● EXERCISE OBJECTIVE: Every line from the first one to the line containing "m = MB(); m.box((0, .05, -q.z" should be echoed exactly; leave out the rest.
--- START OF INFORMATION PROVIDED ---
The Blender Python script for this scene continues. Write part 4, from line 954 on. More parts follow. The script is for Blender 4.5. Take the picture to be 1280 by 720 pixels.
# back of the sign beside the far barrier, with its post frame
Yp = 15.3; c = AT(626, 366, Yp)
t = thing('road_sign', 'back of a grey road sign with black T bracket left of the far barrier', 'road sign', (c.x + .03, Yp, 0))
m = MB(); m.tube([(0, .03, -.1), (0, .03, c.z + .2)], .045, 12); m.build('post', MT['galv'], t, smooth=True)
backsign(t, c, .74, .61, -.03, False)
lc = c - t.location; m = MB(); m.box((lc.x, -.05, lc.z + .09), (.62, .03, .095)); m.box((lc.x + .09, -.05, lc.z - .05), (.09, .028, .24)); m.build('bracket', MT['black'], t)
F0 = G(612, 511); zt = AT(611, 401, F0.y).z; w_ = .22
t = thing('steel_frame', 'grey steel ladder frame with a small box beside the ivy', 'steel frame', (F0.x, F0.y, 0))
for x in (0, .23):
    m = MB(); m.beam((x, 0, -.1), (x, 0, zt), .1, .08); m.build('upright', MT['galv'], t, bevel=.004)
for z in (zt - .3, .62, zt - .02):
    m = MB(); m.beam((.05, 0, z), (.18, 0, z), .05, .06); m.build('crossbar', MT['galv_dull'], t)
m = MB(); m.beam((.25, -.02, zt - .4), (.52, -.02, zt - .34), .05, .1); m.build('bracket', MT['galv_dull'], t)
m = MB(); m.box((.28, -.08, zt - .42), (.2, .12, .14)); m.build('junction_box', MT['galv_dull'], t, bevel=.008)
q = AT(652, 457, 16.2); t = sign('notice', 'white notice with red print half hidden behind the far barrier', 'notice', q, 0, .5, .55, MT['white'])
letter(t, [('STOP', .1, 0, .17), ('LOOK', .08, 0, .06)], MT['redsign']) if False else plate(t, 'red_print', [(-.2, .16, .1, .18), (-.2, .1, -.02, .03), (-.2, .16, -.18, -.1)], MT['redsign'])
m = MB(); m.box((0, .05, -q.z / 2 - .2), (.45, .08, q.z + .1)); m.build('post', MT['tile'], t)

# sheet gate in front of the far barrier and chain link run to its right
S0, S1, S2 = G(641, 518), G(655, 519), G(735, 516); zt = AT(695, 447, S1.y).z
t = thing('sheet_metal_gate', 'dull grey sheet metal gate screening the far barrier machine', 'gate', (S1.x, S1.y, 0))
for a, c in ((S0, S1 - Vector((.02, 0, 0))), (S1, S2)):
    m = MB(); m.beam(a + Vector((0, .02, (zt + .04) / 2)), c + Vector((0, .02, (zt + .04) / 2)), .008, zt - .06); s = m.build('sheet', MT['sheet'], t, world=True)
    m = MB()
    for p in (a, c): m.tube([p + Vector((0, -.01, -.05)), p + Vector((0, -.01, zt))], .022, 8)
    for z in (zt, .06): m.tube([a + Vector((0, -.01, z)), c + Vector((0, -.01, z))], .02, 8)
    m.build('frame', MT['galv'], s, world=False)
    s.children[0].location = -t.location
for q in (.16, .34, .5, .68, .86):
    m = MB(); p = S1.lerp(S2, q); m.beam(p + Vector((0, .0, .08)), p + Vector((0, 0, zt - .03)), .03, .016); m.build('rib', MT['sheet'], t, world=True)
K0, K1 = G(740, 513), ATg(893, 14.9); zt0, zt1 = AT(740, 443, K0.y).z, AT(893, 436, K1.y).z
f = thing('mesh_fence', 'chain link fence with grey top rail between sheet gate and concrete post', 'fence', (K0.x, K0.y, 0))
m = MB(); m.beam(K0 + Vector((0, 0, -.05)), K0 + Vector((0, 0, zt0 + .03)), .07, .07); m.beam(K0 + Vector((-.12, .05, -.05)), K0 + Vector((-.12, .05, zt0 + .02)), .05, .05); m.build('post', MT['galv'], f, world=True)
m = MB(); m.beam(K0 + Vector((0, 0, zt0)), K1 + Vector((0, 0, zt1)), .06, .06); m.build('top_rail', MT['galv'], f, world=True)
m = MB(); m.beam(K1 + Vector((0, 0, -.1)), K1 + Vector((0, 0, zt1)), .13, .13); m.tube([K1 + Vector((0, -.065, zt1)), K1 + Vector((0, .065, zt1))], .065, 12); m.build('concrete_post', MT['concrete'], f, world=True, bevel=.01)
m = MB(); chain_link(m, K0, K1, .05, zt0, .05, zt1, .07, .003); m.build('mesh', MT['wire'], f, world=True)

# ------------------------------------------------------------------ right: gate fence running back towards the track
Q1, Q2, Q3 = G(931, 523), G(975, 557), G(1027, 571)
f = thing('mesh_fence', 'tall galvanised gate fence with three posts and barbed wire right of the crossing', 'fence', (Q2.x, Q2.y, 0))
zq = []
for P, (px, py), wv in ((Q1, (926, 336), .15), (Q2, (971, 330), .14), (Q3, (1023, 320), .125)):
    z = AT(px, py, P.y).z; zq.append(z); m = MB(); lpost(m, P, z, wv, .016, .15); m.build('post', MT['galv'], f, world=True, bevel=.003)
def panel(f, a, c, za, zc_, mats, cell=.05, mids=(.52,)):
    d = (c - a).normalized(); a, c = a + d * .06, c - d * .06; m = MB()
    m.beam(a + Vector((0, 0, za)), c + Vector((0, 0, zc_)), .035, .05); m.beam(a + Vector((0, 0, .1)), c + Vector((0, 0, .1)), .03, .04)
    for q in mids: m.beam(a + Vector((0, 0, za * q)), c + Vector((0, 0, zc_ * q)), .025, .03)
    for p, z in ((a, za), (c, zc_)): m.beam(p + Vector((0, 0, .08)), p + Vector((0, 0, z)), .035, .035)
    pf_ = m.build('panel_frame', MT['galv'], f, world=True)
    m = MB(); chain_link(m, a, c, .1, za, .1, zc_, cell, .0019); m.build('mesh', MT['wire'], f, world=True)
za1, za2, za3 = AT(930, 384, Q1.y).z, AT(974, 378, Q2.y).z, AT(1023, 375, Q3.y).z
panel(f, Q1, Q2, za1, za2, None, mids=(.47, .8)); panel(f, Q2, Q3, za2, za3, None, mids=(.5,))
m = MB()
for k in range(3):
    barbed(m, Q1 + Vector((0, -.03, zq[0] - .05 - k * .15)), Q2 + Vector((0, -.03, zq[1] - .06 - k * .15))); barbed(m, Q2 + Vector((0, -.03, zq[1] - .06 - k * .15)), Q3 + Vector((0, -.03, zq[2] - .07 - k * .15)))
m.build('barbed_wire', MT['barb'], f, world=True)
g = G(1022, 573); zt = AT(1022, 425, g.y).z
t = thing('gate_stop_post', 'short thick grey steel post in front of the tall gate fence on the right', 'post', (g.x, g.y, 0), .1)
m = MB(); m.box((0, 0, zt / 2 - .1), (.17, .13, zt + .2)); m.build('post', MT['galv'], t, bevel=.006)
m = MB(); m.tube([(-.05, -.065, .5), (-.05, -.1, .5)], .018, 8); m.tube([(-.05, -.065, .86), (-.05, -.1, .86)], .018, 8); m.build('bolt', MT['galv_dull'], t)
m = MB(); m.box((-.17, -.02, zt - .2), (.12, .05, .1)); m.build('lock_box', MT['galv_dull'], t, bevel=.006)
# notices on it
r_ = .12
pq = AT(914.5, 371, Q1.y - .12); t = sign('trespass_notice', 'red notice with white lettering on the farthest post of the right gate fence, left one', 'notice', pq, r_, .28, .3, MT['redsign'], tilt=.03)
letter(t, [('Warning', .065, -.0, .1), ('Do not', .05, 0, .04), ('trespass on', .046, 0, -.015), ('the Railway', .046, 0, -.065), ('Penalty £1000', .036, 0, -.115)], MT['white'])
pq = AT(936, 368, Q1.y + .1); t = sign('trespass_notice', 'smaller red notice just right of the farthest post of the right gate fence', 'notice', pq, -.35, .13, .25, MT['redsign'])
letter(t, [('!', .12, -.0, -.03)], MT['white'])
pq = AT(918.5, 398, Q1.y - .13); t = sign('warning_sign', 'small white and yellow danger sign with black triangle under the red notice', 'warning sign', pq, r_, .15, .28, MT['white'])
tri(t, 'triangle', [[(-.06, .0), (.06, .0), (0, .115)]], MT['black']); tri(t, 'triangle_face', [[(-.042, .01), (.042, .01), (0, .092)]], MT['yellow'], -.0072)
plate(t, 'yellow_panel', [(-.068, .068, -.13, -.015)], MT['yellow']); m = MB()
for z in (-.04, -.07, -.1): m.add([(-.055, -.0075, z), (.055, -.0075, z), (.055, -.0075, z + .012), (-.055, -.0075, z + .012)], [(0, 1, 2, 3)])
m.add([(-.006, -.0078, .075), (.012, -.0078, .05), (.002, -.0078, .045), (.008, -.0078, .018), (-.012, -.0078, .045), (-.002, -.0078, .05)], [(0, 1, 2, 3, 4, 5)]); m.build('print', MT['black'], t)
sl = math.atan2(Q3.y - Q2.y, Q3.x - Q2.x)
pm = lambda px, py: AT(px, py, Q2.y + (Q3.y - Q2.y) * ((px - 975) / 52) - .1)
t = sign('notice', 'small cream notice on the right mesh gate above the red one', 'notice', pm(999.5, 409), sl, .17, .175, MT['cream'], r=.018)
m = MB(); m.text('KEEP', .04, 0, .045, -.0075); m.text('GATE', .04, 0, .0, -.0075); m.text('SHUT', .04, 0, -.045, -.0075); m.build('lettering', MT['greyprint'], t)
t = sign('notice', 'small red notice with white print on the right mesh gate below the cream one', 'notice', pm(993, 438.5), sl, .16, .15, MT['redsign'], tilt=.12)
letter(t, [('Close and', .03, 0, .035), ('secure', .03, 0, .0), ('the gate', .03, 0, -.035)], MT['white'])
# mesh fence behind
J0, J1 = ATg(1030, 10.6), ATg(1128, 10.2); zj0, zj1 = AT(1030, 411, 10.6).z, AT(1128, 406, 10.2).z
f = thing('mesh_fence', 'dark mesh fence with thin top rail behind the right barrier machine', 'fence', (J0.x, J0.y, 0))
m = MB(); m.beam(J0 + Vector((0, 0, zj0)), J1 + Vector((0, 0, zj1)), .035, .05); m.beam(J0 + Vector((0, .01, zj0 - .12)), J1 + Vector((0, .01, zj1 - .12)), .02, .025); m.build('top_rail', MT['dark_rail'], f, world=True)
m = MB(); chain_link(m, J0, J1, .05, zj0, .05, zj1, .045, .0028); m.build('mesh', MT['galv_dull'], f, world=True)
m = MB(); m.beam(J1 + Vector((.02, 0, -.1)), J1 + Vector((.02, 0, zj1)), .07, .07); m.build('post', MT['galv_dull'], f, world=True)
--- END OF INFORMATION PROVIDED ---
● RESPONSE TO THIS EXERCISE:
The Blender Python script for this scene continues. Write part 4, from line 954 on. More parts follow. The script is for Blender 4.5. Take the picture to be 1280 by 720 pixels.
# back of the sign beside the far barrier, with its post frame
Yp = 15.3; c = AT(626, 366, Yp)
t = thing('road_sign', 'back of a grey road sign with black T bracket left of the far barrier', 'road sign', (c.x + .03, Yp, 0))
m = MB(); m.tube([(0, .03, -.1), (0, .03, c.z + .2)], .045, 12); m.build('post', MT['galv'], t, smooth=True)
backsign(t, c, .74, .61, -.03, False)
lc = c - t.location; m = MB(); m.box((lc.x, -.05, lc.z + .09), (.62, .03, .095)); m.box((lc.x + .09, -.05, lc.z - .05), (.09, .028, .24)); m.build('bracket', MT['black'], t)
F0 = G(612, 511); zt = AT(611, 401, F0.y).z; w_ = .22
t = thing('steel_frame', 'grey steel ladder frame with a small box beside the ivy', 'steel frame', (F0.x, F0.y, 0))
for x in (0, .23):
    m = MB(); m.beam((x, 0, -.1), (x, 0, zt), .1, .08); m.build('upright', MT['galv'], t, bevel=.004)
for z in (zt - .3, .62, zt - .02):
    m = MB(); m.beam((.05, 0, z), (.18, 0, z), .05, .06); m.build('crossbar', MT['galv_dull'], t)
m = MB(); m.beam((.25, -.02, zt - .4), (.52, -.02, zt - .34), .05, .1); m.build('bracket', MT['galv_dull'], t)
m = MB(); m.box((.28, -.08, zt - .42), (.2, .12, .14)); m.build('junction_box', MT['galv_dull'], t, bevel=.008)
q = AT(652, 457, 16.2); t = sign('notice', 'white notice with red print half hidden behind the far barrier', 'notice', q, 0, .5, .55, MT['white'])
letter(t, [('STOP', .1, 0, .17), ('LOOK', .08, 0, .06)], MT['redsign']) if False else plate(t, 'red_print', [(-.2, .16, .1, .18), (-.2, .1, -.02, .03), (-.2, .16, -.18, -.1)], MT['redsign'])
m = MB(); m.box((0, .05, -q.z / 2 - .2), (.45, .08, q.z + .1)); m.build('post', MT['tile'], t)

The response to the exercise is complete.